Breckin Meyer, who think is one of the
best young actors around. Definitely one of the most under-used talents around. He is up and coming, just a huge sex
symbol. And if there were a man that I was going to be in love with, it would be Breckin
Meyer.
Is he standing right there next to you?
Kinda.
So you have to say that?
Well, Breckin and our friend Ryan and I intend to produce stuff, and we're trying to work
toward that. If I could sound any more arrogant and pretentious.
Do you have a favourite moment from your tenure on the series [of Buffy]?

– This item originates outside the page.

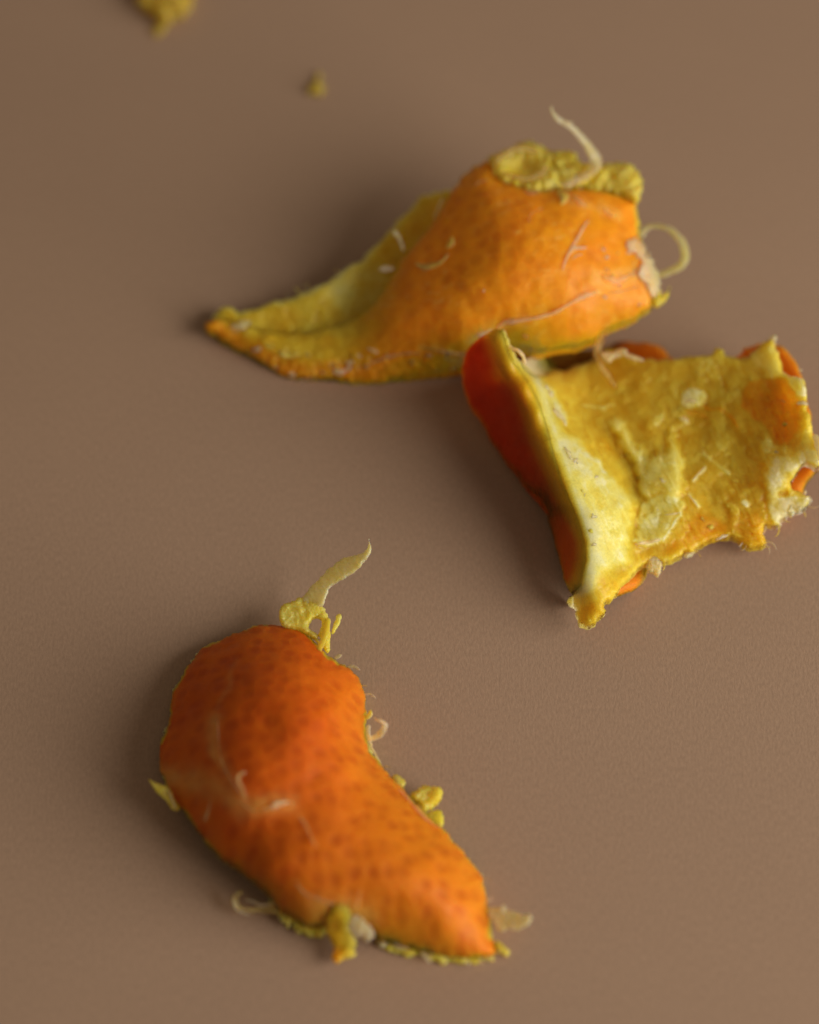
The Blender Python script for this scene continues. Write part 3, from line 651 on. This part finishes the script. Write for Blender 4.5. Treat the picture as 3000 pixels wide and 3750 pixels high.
patches = [  # outline, height, pithness, softness
 ([(760,490),(790,480),(830,540),(870,600),(900,640),(950,660),(1000,640),(1022,560),(1040,530),(1060,600),(1090,700),(1092,790),(1060,850),(1000,852),(930,862),(890,830),(870,740),(830,660),(770,590)], 48, 0.88, 30),
 ([(430,620),(520,560),(600,570),(640,640),(700,700),(720,740),(780,770),(830,830),(852,880),(848,1000),(842,1120),(832,1170),(700,1230),(640,1320),(580,1320),(620,1100),(590,980),(560,870),(510,740)], 52, 0.93, 36),
 ([(890,900),(960,850),(1030,840),(1080,862),(1105,900),(1050,960),(1000,1050),(900,1090),(872,1040)], 20, 0.92, 14),
 ([(1395,310),(1480,298),(1560,295),(1610,370),(1640,440),(1635,530),(1590,610),(1520,600),(1470,530),(1360,430)], -6, 0.36, 14),
 ([(1580,300),(1640,290),(1668,330),(1664,380),(1630,392),(1590,350)], 30, 1.0, 10),
 ([(1500,680),(1560,640),(1640,620),(1750,640),(1750,705),(1640,720),(1570,790),(1510,880),(1470,780)], 26, 1.0, 26),
 ([(1075,420),(1088,365),(1140,342),(1205,380),(1180,430),(1120,442)], 22, 0.95, 10),
 ([(1078,490),(1100,484),(1115,500),(1095,514)], 14, 1.0, 8),
 ([(950,480),(1000,465),(1010,490),(960,520)], 12, 0.85, 10),
 ([(1360,880),(1380,858),(1402,880),(1385,905)], 20, 1.0, 8),
 ([(1130,950),(1200,930),(1320,1000),(1290,1040),(1160,1080),(1010,1130),(1020,1080)], -6, 0.45, 30),
 ([(440,330),(470,340),(520,430),(550,510),(530,520),(490,450)], 18, 0.97, 14),
 ([(1500,860),(1600,850),(1690,860),(1660,920),(1540,990),(1490,960)], 20, 0.95, 14),
 ([(1300,950),(1440,930),(1480,1080),(1400,1090),(1330,1050)], 6, 0.50, 30),
 ([(1390,190),(1500,130),(1560,260),(1500,290),(1430,240)], 10, 0.80, 24),
 ([(1460,560),(1520,600),(1600,620),(1650,560),(1660,470),(1690,560),(1660,640),(1540,660),(1460,640)], 12, 0.80, 16),
 ([(595,1380),(700,1340),(720,1400),(650,1470),(590,1440)], 0, 0.55, 14),
]
patches = [(smooth_poly(cB(p)), h, pv, sf) for p, h, pv, sf in patches]
ridges = [([(1195,480),(1150,460),(1110,455)], 7, 10, 0.5), ([(1200,440),(1290,465),(1340,520)], 7, 9, 0.35), ([(1190,712),(1130,780)], 6, 14, 1.0), ([(1110,840),(1160,900)], 6, 10, 0.95),
          ([(600,640),(680,690),(720,745)], 10, 12, 1.0), ([(530,640),(580,690),(600,700)], 12, 16, 1.0), ([(1180,650),(1280,730),(1310,740)], 8, 8, 0.85), ([(620,430),(700,440),(770,430)], 5, 8, 0.9),
          ([(1000,1060),(1040,1000),(1080,930)], 7, 12, 1.0), ([(870,1060),(940,1070),(1010,1050)], 9, 12, 1.0), ([(760,490),(800,560),(860,640),(890,760),(900,830)], 12, 12, 0.88)]
ridges = [(smooth_path(np.array(cB(p))), wd, h, pv) for p, wd, h, pv in ridges]
def detailB(X, Y):
    wx = X + 12 * fbm(X, Y, 40, 71, 3); wy = Y + 12 * fbm(X, Y, 40, 72, 3)
    z = np.zeros(X.shape); pv = np.full(X.shape, 0.65)
    for p, h, v, sf in patches:
        k = sm(sdf(p, wx, wy), -sf * 0.5, sf * 0.9)
        z = z + 0.48 * h * k; pv = pv * (1 - k) + v * k
    for p, wd, h, v in ridges:
        k = np.exp(-(linedist(p, wx, wy, False) / wd) ** 2)
        z = z + 0.6 * h * k; pv = pv * (1 - k) + v * k
    f = fbm(X, Y, 75, 73, 5, 0.6)
    fl = sm(f, 0.02, 0.16) * 5 + sm(fbm(X, Y, 60, 75, 3), 0.16, 0.30) * 3
    z = z + fl + 14 * fbm(X, Y, 130, 76, 3, 0.5) + 1.6 * fbm(X, Y, 18, 77, 2, 0.5)
    fu = X * 0.45 + Y * 0.89; fv = X * 0.89 - Y * 0.45
    fb = fbm(fu / 7, fv + 10 * fbm(X, Y, 90, 81, 2), 11, 79, 3, 0.6)
    z = z + 3.2 * fb * sm(fbm(X, Y, 200, 82, 2), -0.3, 0.2)
    pv = pv + 0.07 * fb + 0.05 * (fl / 5 - 0.6) + 0.10 * fbm(X, Y, 90, 78, 4)
    return z, pv
def colB(X, Y):
    """pithness across the outer wall: red skin, orange, yellow, cream crest"""
    dl = side(crM, X, Y)
    top = 1 - sm(Y, cB([(0, 150)])[0][1], cB([(0, 520)])[0][1])
    return dl, top
def wscale(Y): return 1.0 - 0.42 * sm(Y, 1600, 2000)
def pnB(X, Y, D):
    dl, top = colB(X, Y)
    z, pv = detailB(X, Y)
    wall = np.interp(dl / wscale(Y), [-130, -88, -50, -22, 2, 24], [0.0, 0.06, 0.26, 0.44, 0.74, 0.96])
    k = np.maximum(sm(dl, 10, 70), sm(Y, cB([(0, 1262)])[0][1], cB([(0, 1300)])[0][1]))
    r = wall * (1 - k) + pv * k
    return np.clip(r + 0.05 * fbm(X, Y, 40, 80, 3), 0, 1)
def topRind(X, Y, D):
    dt = side(trM, X, Y)
    return tB(X, Y) - 70 * sm(dt, 4, 90) + 20 * np.sqrt(np.clip(1 - (1 - np.clip(D / 50, 0, 1)) ** 2, 0, 1)) - 16
def pnRind(X, Y, D):
    dl, top = colB(X, Y)
    wall = np.interp(dl / wscale(Y), [-130, -88, -50, -22, 2, 24, 70, 110], [0.0, 0.06, 0.26, 0.44, 0.74, 0.96, 0.9, 0.12])
    far = sm(X, 2100, 2300)
    return np.clip(wall * (1 - far) + far * 0.12, 0, 1)
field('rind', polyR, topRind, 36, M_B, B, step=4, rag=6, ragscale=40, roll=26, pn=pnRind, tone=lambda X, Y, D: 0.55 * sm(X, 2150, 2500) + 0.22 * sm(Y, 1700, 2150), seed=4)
def topPith(X, Y, D):
    dt = side(trM, X, Y); z, _ = detailB(X, Y)
    return tB(X, Y) + 5 - 36 * (1 - sm(dt, -30, 18)) + z * sm(dt, 30, 170)
def thickP(X, Y, D): return 40 + 12 * sm(side(trM, X, Y), 0, 130)
field('pith', polyP, topPith, thickP, M_B, B, step=3.4, rag=13, ragscale=34, roll=18, pn=pnB, seed=6)
def surfB(x, y):
    x = np.asarray(x, float); y = np.asarray(y, float)
    return topPith(x, y, np.full(x.shape, 99.0))
def onB(path, mat=M_ST, thick=8, seed=0, rag=0.4, name='pith_strand'): return ribbon(name, cB(path), mat, B, thick=thick, surf=surfB, seed=seed, rag=rag)
onB([(88,182,10,10),(112,198,12,18),(128,232,12,14),(134,270,12,12),(148,320,10,6)], M_FILM, 8, 200)
onB([(1130,782,8,4),(1160,748,12,7),(1194,712,10,5)], M_ST, 8, 201)
onB([(1110,842,8,4),(1135,870,10,6),(1160,905,8,4)], M_ST, 7, 202)
onB([(1095,418,24,8),(1115,405,34,14),(1150,412,30,12)], M_ST, 12, 203)
onB([(1075,495,16,8),(1095,486,22,14),(1118,505,16,8)], M_ST, 10, 204)
onB([(1240,1060,20,5),(1265,1045,26,14),(1302,1032,20,6)], M_ST, 10, 205)
chunk('pith_flake', cB([(536,628),(556,640),(575,665),(604,690),(598,706),(570,692),(548,664)]), -1, 20, M_ST, B, seed=206, rag=7, amp=9, surf=surfB)
chunk('pith_flake', cB([(442,330),(462,338),(486,372),(490,396),(470,384),(452,358)]), -1, 20, M_ST, B, seed=207, rag=7, amp=9, surf=surfB)
chunk('pith_flake', cB([(474,440),(500,446),(528,478),(550,508),(530,512),(500,482),(480,462)]), -1, 20, M_ST, B, seed=208, rag=7, amp=9, surf=surfB)
#onB([(470,710,6,14),(482,724,8,22),(492,735,6,10)], M_ST, 12, 209)
onB([(862,1078,12,8),(920,1066,16,14),(985,1056,14,8)], M_ST, 9, 210)
onB([(1000,940,12,5),(1050,935,14,7),(1082,926,12,4)], M_ST, 8, 211)
onB([(1545,400,20,5),(1570,415,20,4)], M_FILM, 6, 212)
chunk('pith_flake', cB([(918,1128),(950,1112),(985,1110),(1000,1140),(990,1185),(976,1224),(950,1212),(926,1198),(914,1160)]), 55, 40, M_ST, B, seed=213, rag=6, amp=10)
chunk('pith_flake', cB([(1480,125),(1496,106),(1526,104),(1524,136),(1505,130)]), 270, 20, M_ST, B, seed=214, rag=4)
chunk('pith_flake', cB([(1560,905),(1600,850),(1655,838),(1686,862),(1672,898),(1628,925),(1590,936)]), 130, 36, M_ST, B, seed=215, rag=9, amp=16)
chunk('pith_flake', cB([(1516,985),(1530,958),(1556,955),(1552,990),(1530,994)]), 70, 26, M_ST, B, seed=216, rag=6, amp=8)
chunk('pith_flake', cB([(1662,1040-225),(1668,1060-225),(1655,1068-225)]), 150, 12, M_ST, B, seed=217, rag=2)
ribbon('pith_strand', cB([(1650,255,322,4),(1640,264,322,8),(1628,248,320,5)]), M_ST, B, thick=6, seed=218)
ribbon('pith_strand', cB([(1620,420,330,10),(1650,415,335,14),(1676,425,330,8)]), M_ST, B, thick=8, seed=219)
ribbon('pith_strand', cB([(1700,560,310,20),(1722,600,315,30),(1735,650,310,34),(1740,690,300,24)]), M_ST, B, thick=12, seed=220)
chunk('pith_flake', cB([(1090,1128),(1110,1112),(1140,1110),(1136,1130),(1108,1140)]), 55, 22, M_ST, B, seed=221, rag=5)
rng = random.Random(21)
for i in range(20):   # torn specks over the pith
    x = rng.uniform(420, 1600); y = rng.uniform(260, 1080)
    if x < 420 + (y - 260) * 0.3: x += 200
    r = rng.uniform(4, 13)
    pts = [(x + r * rng.uniform(0.6, 1.8) * math.cos(a), y + r * rng.uniform(0.5, 1.4) * math.sin(a)) for a in np.linspace(0, 2 * math.pi, 7, endpoint=False)]
    chunk('pith_flake', cB(pts), 0, 12, (M_YEL, M_ST, M_YEL)[i % 3], B, seed=230 + i, rag=4, amp=4, surf=surfB, ragscale=10)

# strands of the rolled peel that trail over the pith of this one
ribbon('pith_strand', cB([(735,70,190,10),(712,85,195,28),(700,120,200,40),(690,160,190,38),(688,200,175,30),(705,245,165,28),(735,285,160,26),(760,320,155,18),(775,345,150,8)]), M_FILM, A, thick=10, seed=270, rag=0.3)
chunk('pith_flap', cB([(700,188),(706,175),(745,180),(790,162),(822,158),(832,180),(802,196),(768,206),(748,226),(716,212)]), 190, 14, M_ST, A, seed=271, rag=5, amp=8)
ribbon('pith_strand', cB([(800,182,205,10),(840,196,200,16),(880,208,195,18),(905,218,190,8)]), M_ST, A, thick=9, seed=272)
ribbon('pith_strand', cB([(262,130,400,8),(285,158,440,14),(318,172,450,14),(340,198,440,15),(352,238,425,9)]), M_ST, A, thick=10, seed=273)

# ================================================================== loose bits far up the table
cr = thing('pith_scrap', 'larger yellow scrap of pith with a short tail, cut off by the top edge', 'pith scrap', 600, 30)
chunk('pith_lump', cD([(190,-90),(180,-20),(200,20),(240,60),(290,105),(345,128),(400,112),(450,98),(505,60),(528,10),(520,-90),(360,-130)]), 30, 76, M_DULL, cr, seed=300, rag=14, amp=26, roll=46, ragscale=30)
ribbon('tail', cD([(350,90,26,60),(345,135,20,46),(325,175,14,40),(305,205,10,34),(292,232,8,14)]), M_DULL, cr, thick=18, seed=301)
cr2 = thing('pith_scrap', 'tiny dull yellow pith crumb lying alone above the horn-shaped peel', 'pith scrap', 1158, 312)
chunk('pith_lump', cD([(1250,545),(1275,518),(1310,510),(1345,515),(1366,545),(1350,580),(1315,602),(1272,590)]), 6, 34, M_DULL, cr2, seed=302, rag=8, amp=8)
chunk('pith_flake', cD([(1300,480),(1318,452),(1342,460),(1345,485),(1325,505),(1305,498)]), 6, 26, M_DULL, cr2, seed=303, rag=6, amp=6)

rng = random.Random(77)
def hairs(poly, parent, cnt, zbase, mat, seed0, keep):
    p = smooth_poly(poly, 2); c = p.mean(0); k = 0; n = 0
    while n < cnt and k < 400:
        k += 1
        i = rng.randrange(len(p)); q = p[i]
        if not keep(q): continue
        d = p[(i + 1) % len(p)] - p[i - 1]; d /= np.linalg.norm(d) + 1e-9; nrm = np.array([d[1], -d[0]])
        L = rng.uniform(14, 46); b = rng.uniform(-0.9, 0.9); w = rng.uniform(3, 8)
        pts = [(*(q - nrm * 10), zbase, w), (*(q + nrm * L * 0.4 + d * b * L * 0.3), zbase + 8, w), (*(q + nrm * L * 0.7 + d * b * L * 0.8), zbase + 14, w * 0.7), (*(q + nrm * L * 0.8 + d * b * L * 1.3), zbase + 12, 2.5)]
        ribbon('pith_strand', pts, mat[n % len(mat)], parent, thick=5, seed=seed0 + n, n=5, ring=6); n += 1
hairs(polyC, C, 16, 50, (M_ST, M_FILM, M_YEL), 400, lambda q: q[0] > 1250 or q[1] > 3300)
hairs(polyP, B, 16, 80, (M_ST, M_FILM, M_YEL), 430, lambda q: q[0] > 2250 and q[1] > 1600 and q[0] < 2960)
hairs(polyL, A, 5, 90, (M_YEL, M_FILM), 460, lambda q: q[0] < 1300 and q[1] < 1100)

There was a day when we were making "Innocence" They had built that whole mall
in this warehouse in downtown LA, and we had a kind of mini-revolt, and Aly and Charisma
and Nick and Tony and I all went to the mall across the street and we ate lunch there. It
was so bad, we were told there was a Chinese place and they wouldn't serve us. They were
like, '"We're only doing lunch orders now." We said, "Yeah, we want
lunch." "No, no bulk orders for delivery," and they wouldn't
give us food. So we wound up eating at McDonalds or something, and then we started
scouring the mall for board games, and we wound up buying TVopoly, which is like TV
monopoly. It was like a long time between set-ups. Juliet, David and Sarah were all on
set; they were working. we didn't have anything to do, so we just sat in Charisma's
trailer playing board games. It was so much fun.